Outgoing Tour director Jean-Marie Leblanc said the Spanish investigators cited doping “dosages” apparently prescribed for Ullrich, Basso, Sevilla and Francesco Mancebo, who was also withdrawn from the Tour by his team, AG2R.

“We are no longer in the domain of suspicion,” he said. “We understood that there was organized doping with these people. There is no question of seeing them at the Tour de France.”

Ullrich, Sevilla and Pevenage had previously signed declarations that they never had contact with Fuentes.

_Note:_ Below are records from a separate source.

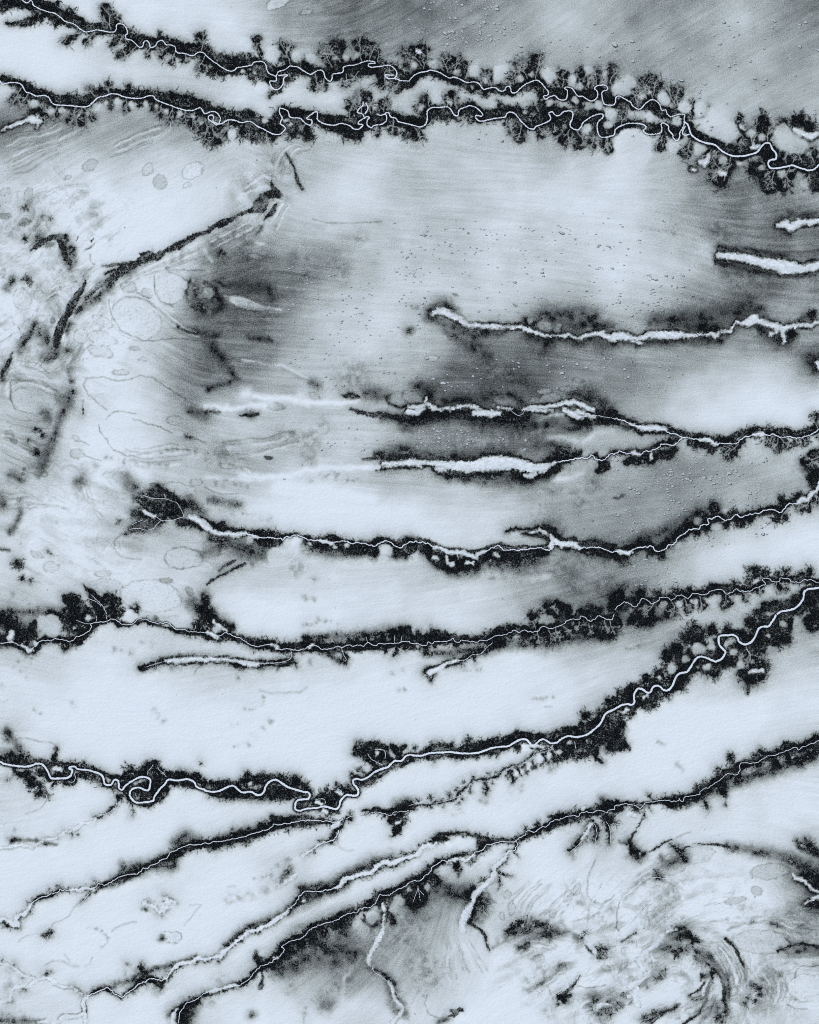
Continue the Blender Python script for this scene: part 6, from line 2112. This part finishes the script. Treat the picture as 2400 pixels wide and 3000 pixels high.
REG = [  # x0,y0,x1,y1,count,size,stretch,label
 (1200, 0, 1480, 140, 44, 2.6, 1.5, 'tiny scrub ringed hollow on the grey plain at the top edge'),
 (1400, 60, 2400, 420, 70, 2.7, 1.5, 'tiny scrub ringed hollow on the grey plain above the northern river'),
 (830, 720, 1250, 1150, 90, 1.7, 1.8, 'tiny scrub ringed hollow on the streaked plain left of centre'),
 (1150, 640, 1950, 930, 110, 1.6, 2.2, 'tiny elongated hollow on the pale plain above the long central wash'),
 (1800, 800, 2010, 960, 34, 1.9, 2.2, 'tiny dark hollow on the white plain in front of the hairy wash'),
 (1250, 1050, 2000, 1150, 38, 2.5, 1.3, 'tiny scrub ringed hollow on the grey plain below the long central wash'),
 (1200, 1230, 1560, 1320, 34, 2.2, 1.2, 'tiny hollow on the dark plain between the two white washes'),
 (1800, 1330, 2250, 1600, 96, 2.4, 1.4, 'tiny scrub ringed hollow on the grey plain right of centre'),
 (1830, 1640, 1990, 1720, 24, 1.6, 2.0, 'tiny dark hollow on the pale slope right of centre'),
 (940, 1250, 1200, 1330, 10, 2.4, 1.3, 'tiny scrub ringed hollow on the grey plain at centre')]
hr = np.random.default_rng(5); tot = 0; REG = [(a, b, c, d, int(e*1.7), f*1.12, g, h) for a, b, c, d, e, f, g, h in REG]; allh = []
for x0, y0, x1, y1, c, sz, stch, lab in REG:
    t_ = 0; k = 0
    while k < c and t_ < c*30:
        t_ += 1; x = hr.uniform(x0, x1); y = hr.uniform(y0, y1)
        if samp(D, np.array([x]), np.array([y]))[0] > .3 or vn(np.array([x/60]), np.array([y/40]), 3)[0] < .35: continue
        s = sz*hr.lognormal(0, .3); allh.append((s, x, y, stch*hr.uniform(.8, 1.2), lab)); k += 1
allh.sort(key=lambda q: -q[0])
rest = []
for q, (s, x, y, stch, lab) in enumerate(allh):
    X0, Y0 = wpos(x, y); z = float(zat(np.array([x]), np.array([y]))[0]); an = hr.uniform(-.45, .0) if y > 300 else hr.uniform(-.7, -.2)
    if q < 290:
        o = obj('scrub_hollow', HM[q % 4], lab, 'hollow', None, lab.replace('tiny', 'tiny').split(' on ')[0]+'s on '+lab.split(' on ')[1], (X0, Y0, z))
        o.scale = (s*stch*S*.8, s*S*.75, .4); o.rotation_euler = (0, 0, an)
    else: rest.append((X0, Y0, z, s*stch*S*.8, s*S*.75, an))
if rest:
    V = []; F = []; M = []; src = HM[0]; co = np.array([v.co[:] for v in src.vertices]); n0 = 0
    for X0, Y0, z, sx, sy, an in rest:
        c_, s_ = math.cos(an), math.sin(an); px = co[:, 0]*sx; py = co[:, 1]*sy
        V += list(zip(X0+px*c_-py*s_, Y0+px*s_+py*c_, z+co[:, 2]*.4))
        for p in src.polygons: F.append(tuple(n0+i for i in p.vertices)); M.append(p.material_index)
        n0 += len(co)
    me = bpy.data.meshes.new('scrub_specks'); me.from_pydata(V, [], F); me.materials.append(hm); me.materials.append(gm2)
    me.polygons.foreach_set('material_index', M); me.update()
    obj('scrub_specks', me, 'faint specks of scrub sprinkled over the grey plains', 'scrub', 'stuff')

name_marks()
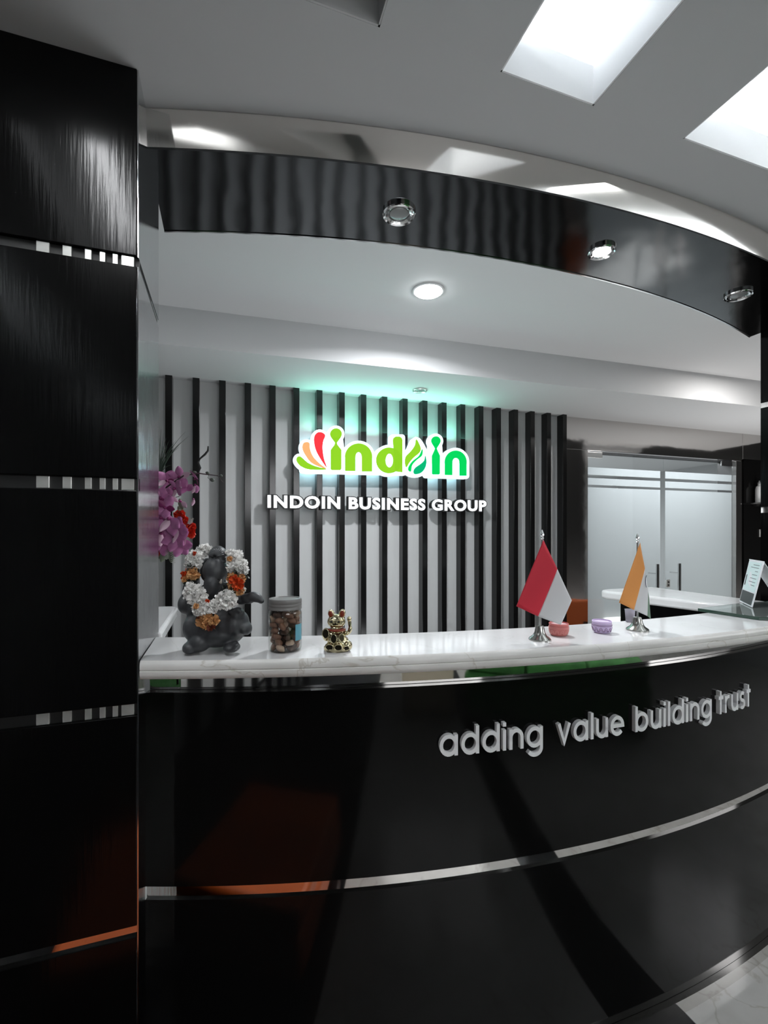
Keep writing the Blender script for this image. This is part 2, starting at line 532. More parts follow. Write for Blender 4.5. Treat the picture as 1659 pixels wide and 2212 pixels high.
refl_spans = [(78, 107), (135, 155), (183, 198), (215, 228), (243, 255), (262, 290)]
for k in (3, 5, 7):
    for a, b in refl_spans:
        xa = at(a, 0, Y=PF + .006).x; xb = at(b, 0, Y=PF + .006).x
        MB().box(xa, xb, PF + .005, PF + .012, zs[k] + .001, zs[k + 1] - .001).build('reflection_steel', M['pale_steel'], pl, bevel=.001)  # striped reflection built as pale plates in the black grooves
# brushed steel return on the inner side of the left pillar
MB().box(XL - .0025, XL, PF + .003, PB, 0.0, 2.125).build('steel_return', M['brushed'], pl)
MB().box(XL - .0025, XL, PF + .003, PB, 2.147, 2.70).build('steel_return', M['brushed'], pl)
MB().box(XL - .02, XL - .004, PF + .022, PB, 2.125, 2.147).build('black_groove', M['black'], pl)

pr = struct('wall_pillar_right', MB().box(XR + .02, 4.2, PF + .022, 1.60, 0, 2.70), M['black'], 'black veneered pillar right of the counter')
for k in range(0, 10, 2):
    MB().box(XR, 4.2, PF, PF + .022, zs[k], zs[k + 1]).build('veneer_panel', M['veneer'], pr)
    MB().box(XR, XR + .02, PF + .022, 1.60, zs[k], zs[k + 1]).build('veneer_panel', M['veneer'], pr)
for k in range(1, 9, 2):
    MB().box(XR + .003, XR + .02, PF + .022, 1.60, zs[k], zs[k + 1]).build('steel_band', M['mirror'], pr)
    MB().box(XR + .02, 4.2, PF + .008, PF + .022, zs[k], zs[k + 1]).build('steel_band', M['mirror'], pr)

# curved canopy over the counter ------------------------------------
canopy = struct_root('trim_canopy', 'curved canopy with polished steel fascia and dark mirror underside')
N = 72
def band(f0, f1, z0, z1, a=XL, b=XR, n=N):
    return MB().sweep([[(x, f0(x), z0), (x, f1(x), z0), (x, f1(x), z1), (x, f0(x), z1)] for x in xs(n, a, b)])
MB().sweep([[(x, FASB(x), ZS), (x, FASB(x) + .006, ZS), (x, FAS(x) + .003, ZC - .001), (x, FAS(x) - .003, ZC - .001)] for x in xs(N, XL, XR)]).build('steel_fascia', M['fascia'], canopy, smooth=True)
band(lambda x: FASB(x), lambda x: INN(x), ZS - .006, ZS - .0005).build('mirror_soffit', M['soffit'], canopy)
band(lambda x: FASB(x) + .01, lambda x: INN(x) - .008, ZS + .002, 2.70).build('canopy_core', M['black'], canopy)
band(lambda x: INN(x) - .006, lambda x: INN(x), ZS - .005, 2.70).build('inner_edge', M['paint'], canopy)
band(lambda x: INN(x) - .004, lambda x: INN(x) + .002, ZS - .0085, ZS - .0062).build('edge_bead', M['chrome'], canopy)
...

But the Spanish probe indicated otherwise, said T-Mobile spokesman Stefan Wagner.

Asked whether T-Mobile would consider cutting ties with Ullrich completely, he replied “certainly … we are now demanding evidence of his innocence.”

Ullrich, at age 32 nearing the end of his career, said he was “absolutely shocked.”

“I could cry going home in such good shape,” he said. “I need a few days for myself and then I’ll try to prove my innocence with the help of my lawyer. And I’ll go on fighting.”

Basso, runner-up to Armstrong last year, was heading back to Italy, his team said. He had been hoping to become the first rider since Marco Pantani in 1998 to win both the Tours of Italy and France in the same year, having won the Italian race in May.

Basso told his CSC team he was innocent. But the team said the suspicion would have made the Italian’s participation in the Tour difficult.

“It would be big chaos if those riders remain in the race,” said his squad manager, Bjarne Riis. “We have to protect cycling.”

Riis noted that Basso’s contract forbids him from working with doctors outside CSC.

“Ivan must prove with his lawyer that he is innocent,” Riis said. “I believe in Ivan but I have been forced to take the necessary steps.”

Mancebo, fourth at the last Tour, suggested that he would now retire, said his team manager Vincent Lavenu, who added that he took that to be “an admission” of the rider’s apparent guilt.

He and others said the scandal could prove a milestone in the fight against doping, not least by scaring other riders away from the temptation of banned performance enhancers.

But “I’m not convinced that it’s the only network that needs to be dismantled,” Lavenu said.

The only team that did not react as quickly Friday was Astana-Wurth, which cycling’s governing body said had five riders implicated: Joseba Beloki of Spain, runner-up at the 2002 Tour, Allan Davis from Australia; Alberto Contador and Isidro Nozal from Spain; and Sergio Paulinho from Portugal.

At Astana, “it looks like a system of team doping,” said the Tour’s new director, Christian Prudhomme.

Finally, on Friday evening, the team said it was withdrawing the five riders. That left Astana with fewer than the minimum six needed to start and forced out the entire squad – including pre-race favorite Alexandre Vinokourov from Kazakhstan.

With Basso, Ullrich, Vinokourov and Mancebo out, other riders have greater hopes of succeeding Armstrong as the next Tour de France champion, or at least taking a place on the podium. But no one stands out as a firm favorite in the reshaped field.

Americans Levi Leipheimer and Floyd Landis, both former teammates of Armstrong, are contenders. So, too, is Spain’s Alejandro Valverde, the 26-year-old whom Armstrong said last year “could be the future of cycling.”